Exercise: Extract every line below, verbatim.

Supplied material:
######

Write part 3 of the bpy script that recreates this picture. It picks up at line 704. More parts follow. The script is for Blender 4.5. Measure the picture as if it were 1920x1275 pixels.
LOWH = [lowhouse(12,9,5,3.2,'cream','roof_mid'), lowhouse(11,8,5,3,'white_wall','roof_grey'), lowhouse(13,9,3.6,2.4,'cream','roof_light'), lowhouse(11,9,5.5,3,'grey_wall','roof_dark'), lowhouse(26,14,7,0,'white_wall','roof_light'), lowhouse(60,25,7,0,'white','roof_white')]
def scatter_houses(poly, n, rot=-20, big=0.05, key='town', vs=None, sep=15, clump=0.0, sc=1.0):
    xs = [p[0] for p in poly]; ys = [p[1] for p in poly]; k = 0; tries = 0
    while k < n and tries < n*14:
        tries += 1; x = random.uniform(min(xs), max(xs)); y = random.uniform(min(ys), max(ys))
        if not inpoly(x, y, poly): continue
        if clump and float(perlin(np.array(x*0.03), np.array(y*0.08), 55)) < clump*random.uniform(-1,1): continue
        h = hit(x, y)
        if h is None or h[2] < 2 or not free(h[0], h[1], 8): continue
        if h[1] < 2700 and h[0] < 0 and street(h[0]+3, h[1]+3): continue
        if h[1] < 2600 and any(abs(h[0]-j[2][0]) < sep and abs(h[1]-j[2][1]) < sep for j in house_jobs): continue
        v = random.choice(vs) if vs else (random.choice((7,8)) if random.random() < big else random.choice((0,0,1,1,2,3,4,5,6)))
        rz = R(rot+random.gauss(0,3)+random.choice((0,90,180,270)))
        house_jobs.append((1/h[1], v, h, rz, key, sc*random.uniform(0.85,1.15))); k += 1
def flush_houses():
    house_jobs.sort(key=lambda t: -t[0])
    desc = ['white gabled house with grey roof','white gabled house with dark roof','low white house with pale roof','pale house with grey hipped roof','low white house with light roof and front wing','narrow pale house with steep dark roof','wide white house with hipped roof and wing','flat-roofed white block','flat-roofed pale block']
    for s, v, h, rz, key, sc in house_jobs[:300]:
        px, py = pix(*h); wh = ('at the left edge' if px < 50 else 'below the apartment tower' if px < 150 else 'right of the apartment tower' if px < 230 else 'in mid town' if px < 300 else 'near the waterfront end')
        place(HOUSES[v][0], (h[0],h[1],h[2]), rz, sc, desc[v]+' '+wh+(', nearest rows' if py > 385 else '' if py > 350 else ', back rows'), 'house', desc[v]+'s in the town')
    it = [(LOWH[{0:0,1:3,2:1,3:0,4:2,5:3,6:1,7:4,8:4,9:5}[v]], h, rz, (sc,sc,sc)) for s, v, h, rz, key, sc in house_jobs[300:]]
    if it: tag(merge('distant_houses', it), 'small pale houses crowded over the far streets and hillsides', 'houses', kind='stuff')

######

Expected answer:
Write part 3 of the bpy script that recreates this picture. It picks up at line 704. More parts follow. The script is for Blender 4.5. Measure the picture as if it were 1920x1275 pixels.
LOWH = [lowhouse(12,9,5,3.2,'cream','roof_mid'), lowhouse(11,8,5,3,'white_wall','roof_grey'), lowhouse(13,9,3.6,2.4,'cream','roof_light'), lowhouse(11,9,5.5,3,'grey_wall','roof_dark'), lowhouse(26,14,7,0,'white_wall','roof_light'), lowhouse(60,25,7,0,'white','roof_white')]
def scatter_houses(poly, n, rot=-20, big=0.05, key='town', vs=None, sep=15, clump=0.0, sc=1.0):
    xs = [p[0] for p in poly]; ys = [p[1] for p in poly]; k = 0; tries = 0
    while k < n and tries < n*14:
        tries += 1; x = random.uniform(min(xs), max(xs)); y = random.uniform(min(ys), max(ys))
        if not inpoly(x, y, poly): continue
        if clump and float(perlin(np.array(x*0.03), np.array(y*0.08), 55)) < clump*random.uniform(-1,1): continue
        h = hit(x, y)
        if h is None or h[2] < 2 or not free(h[0], h[1], 8): continue
        if h[1] < 2700 and h[0] < 0 and street(h[0]+3, h[1]+3): continue
        if h[1] < 2600 and any(abs(h[0]-j[2][0]) < sep and abs(h[1]-j[2][1]) < sep for j in house_jobs): continue
        v = random.choice(vs) if vs else (random.choice((7,8)) if random.random() < big else random.choice((0,0,1,1,2,3,4,5,6)))
        rz = R(rot+random.gauss(0,3)+random.choice((0,90,180,270)))
        house_jobs.append((1/h[1], v, h, rz, key, sc*random.uniform(0.85,1.15))); k += 1
def flush_houses():
    house_jobs.sort(key=lambda t: -t[0])
    desc = ['white gabled house with grey roof','white gabled house with dark roof','low white house with pale roof','pale house with grey hipped roof','low white house with light roof and front wing','narrow pale house with steep dark roof','wide white house with hipped roof and wing','flat-roofed white block','flat-roofed pale block']
    for s, v, h, rz, key, sc in house_jobs[:300]:
        px, py = pix(*h); wh = ('at the left edge' if px < 50 else 'below the apartment tower' if px < 150 else 'right of the apartment tower' if px < 230 else 'in mid town' if px < 300 else 'near the waterfront end')
        place(HOUSES[v][0], (h[0],h[1],h[2]), rz, sc, desc[v]+' '+wh+(', nearest rows' if py > 385 else '' if py > 350 else ', back rows'), 'house', desc[v]+'s in the town')
    it = [(LOWH[{0:0,1:3,2:1,3:0,4:2,5:3,6:1,7:4,8:4,9:5}[v]], h, rz, (sc,sc,sc)) for s, v, h, rz, key, sc in house_jobs[300:]]
    if it: tag(merge('distant_houses', it), 'small pale houses crowded over the far streets and hillsides', 'houses', kind='stuff')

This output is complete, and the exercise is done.